改訂新版 世界大百科事典 「商品価格指数」の意味・わかりやすい解説
商品価格指数 (しょうひんかかくしすう)
commodity index
需給の変化を価格に敏感に織り込んで動く代表的な市況商品を群としてとらえ,その価格の推移を指数化したものである。商品の価格の動き,つまり商品相場にはその商品の需給動向を中心とする経済の変動だけでなく,政治,社会などのさまざまな事象が反映されるが,なんといっても需要の変化が大きく響く。経済活動が活発になれば需要が増え,需給が締まって値上がりする。逆に経済活動が停滞すると需要は冷え,値下がりする。商品の価格変動が有力な景気指標とされる理由である。たとえば綿糸相場は綿製品の需要を通じ,消費財の動向をつかむのに便利だし,小型棒鋼は基礎的な資材として生産財全般の動きを反映する例が多い。銅は電線,伸銅品などに加工され,世界的に広い需要のすそ野をもち,国際景気との連動性は高い。だが個々の商品をとると,ときに個別の特殊事情が働き景気全般とかけ離れた動きをみせることがある。銅の産出国で労使交渉のもつれからストライキ減産に入ったり,国際紛争に巻き込まれたりすれば供給が一時細り,需要が停滞していても価格が上がることがある。そこで代表的な市況商品を群としてとらえれば個々の商品の特殊要因が全体の中で消化され,景気指標としての有効性が高まるわけである。商品価格指数は構成する商品が景気の動向に敏感なものに絞られているため,景気判断の手がかりとなるほか,原材料を主体としているので,その動きは物価全般に先行する性格をもち,物価の風見鶏(先行指標)の役割をも果たす。また商品指数は日次が主体となっていて発表頻度が高く,一般の経済指数に比べ速報性が抜群である点で,景気の局面をよりすばやくとらえることができる利点をもつ。

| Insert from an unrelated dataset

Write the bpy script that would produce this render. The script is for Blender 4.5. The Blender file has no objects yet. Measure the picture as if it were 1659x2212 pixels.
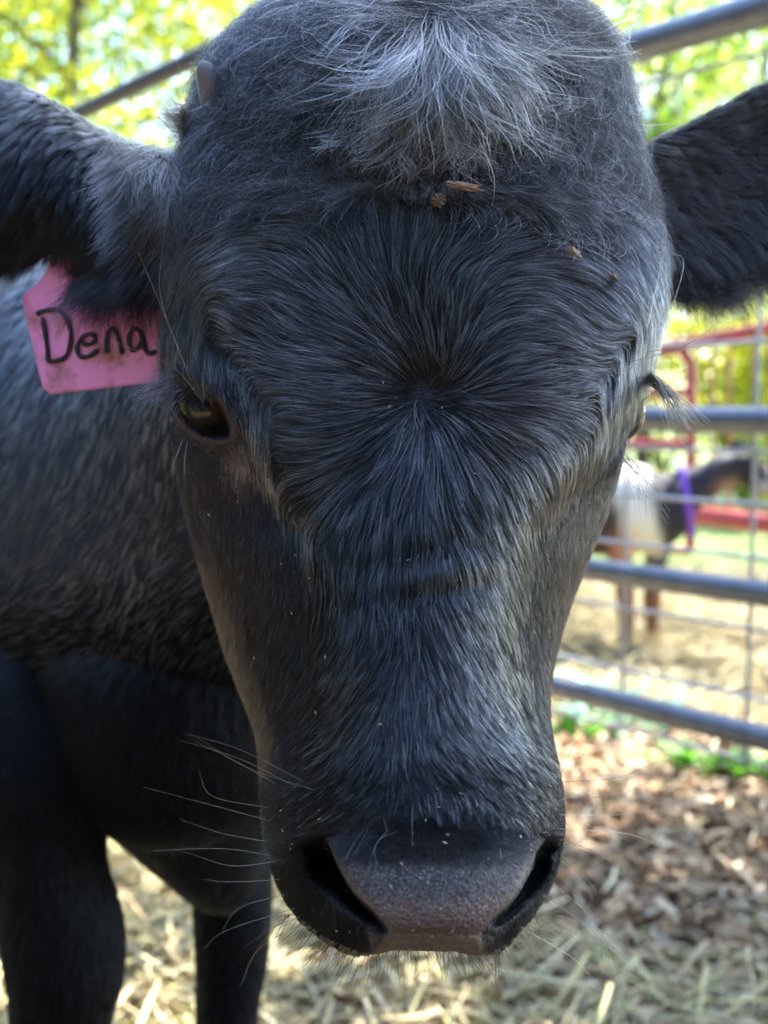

日本で唯一の総合的な商品価格指数は日本経済新聞社が開発した日経主要商品価格指数(通称,日経商品指数)である。1974年11月,代表的な市況商品17で構成する〈日経主要商品価格指数・日次17種〉を完成,1970年にさかのぼって発表した。その後に完成する一連の商品指数の中核となるもので,75年7月には商品数を42に拡大した〈週次42種〉〈月次42種〉の総合指数と,42の商品を鋼材,非鉄,繊維,木材,化学,石油,紙・板紙,食品,その他の9商品群に分けた〈類別指数〉が完成,日経商品指数の体系ができ上がった。日経商品指数は景気指標として作成されたため,その採用品目は需給の変化をすばやく相場に織り込み,しかも国内での重要な工業原材料に絞られている。また採用品目中,非鉄金属,天然ゴム,アメリカ産大豆などの国際商品,それに綿糸,毛糸,砂糖など原料を輸入に仰いでいるため海外原料相場の影響を強く受ける準国際商品が含まれている結果,海外要因も反映し,国際商品価格指数の性格も併せもつ。採用している価格は,それぞれの商品の各取引段階のうち最も需給の変化に敏感な段階のものに限っているうえ,全国の指標とされている地域のものを選んでいるのが特徴である。日経商品指数の基準は1970年=100,計算方法は幾何平均法,ウェイトは付けていない。採用42品目の内訳は繊維7品目,鋼材7品目,非鉄6品目,木材4品目,化学6品目,石油3品目,紙・板紙3品目,食品3品目,その他3品目である。
国内の市況商品の相場が景気の有力な指標であると同様に,国際的な市況商品(国際商品)の相場は世界景気と密接な関係にある。代表的な国際商品を選んで指数化したのが〈国際商品相場指数〉である。イギリスのロイター通信社が作成しているロイター商品相場指数のほか,イギリスの経済紙《フィナンシャル・タイムズ》,アメリカのダウ・ジョーンズ社などが日次の指数を作成,発表している。ロイター商品相場指数Reuter’s U.K.Commodity Indexはロイターの通信網で世界的に伝達されるうえ,歴史も古く,広く世界で利用されている。基準時は1931年9月18日で計算方法は加重平均である。採用品目とウェイト(かっこ内)は次のとおりである。小麦(14),綿花(13),コーヒー豆(11),羊毛(11),銅(9),砂糖(7),ゴム(7),トウモロコシ(5),米(4),牛肉(4),大豆(3),カカオ豆(3),スズ(2),落花生(2),コプラ(2),亜鉛(2),鉛(1)。